Wie wichtig sind Mitarbeiterempfehlungen und interne Vermittlung?
Wir besetzen heute rund 35 Prozent der Stellen über Netzwerk und das Programm „Mitarbeiter werben Mitarbeiter“. Ich möchte allen Kolleginnen und Kollegen danken, die sich hier für die Bank engagieren und bei den Einheiten, die selbst neue Kollegen gesucht und gefunden haben. Die Bank belohnt das immerhin mit 1.000 Euro für eine erfolgreiche Vermittlung. In allen großen Gruppenunternehmen gibt es auch Karriere-Scouts, die sich speziell mit dem internen Arbeitsmarkt innerhalb der Gruppe auseinandersetzen. Zusammen mit Active Sourcing, über das wir rund 30 Prozent der Stellen neu besetzen, haben wir schon 65 Prozent der Rekrutierung.
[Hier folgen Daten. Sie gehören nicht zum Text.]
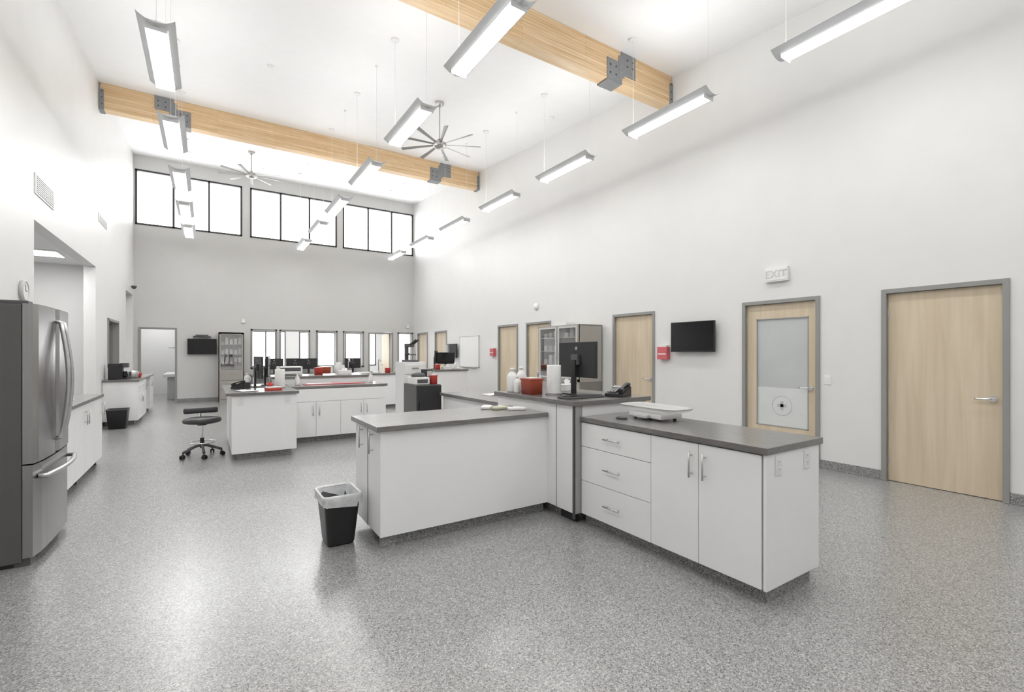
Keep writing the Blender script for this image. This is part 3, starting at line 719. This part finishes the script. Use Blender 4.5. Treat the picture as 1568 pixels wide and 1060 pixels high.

Die Übernahme von Nachwuchskräften und Praktikanten macht rund 10 Prozent aus.
Die restlichen Neubesetzungen verteilen sich auf die Direktansprache, also Berater und klassisches Head-Hunting oder Plattformen wie z.B. StepStone. Auch wenn letztere bei uns nur eine untergeordnete Rolle spielen, brauchen wir sie dennoch. Das zeigt aber insgesamt, wie wichtig die direkten Empfehlungen unserer eigenen Kolleginnen und Kollegen mittlerweile sind.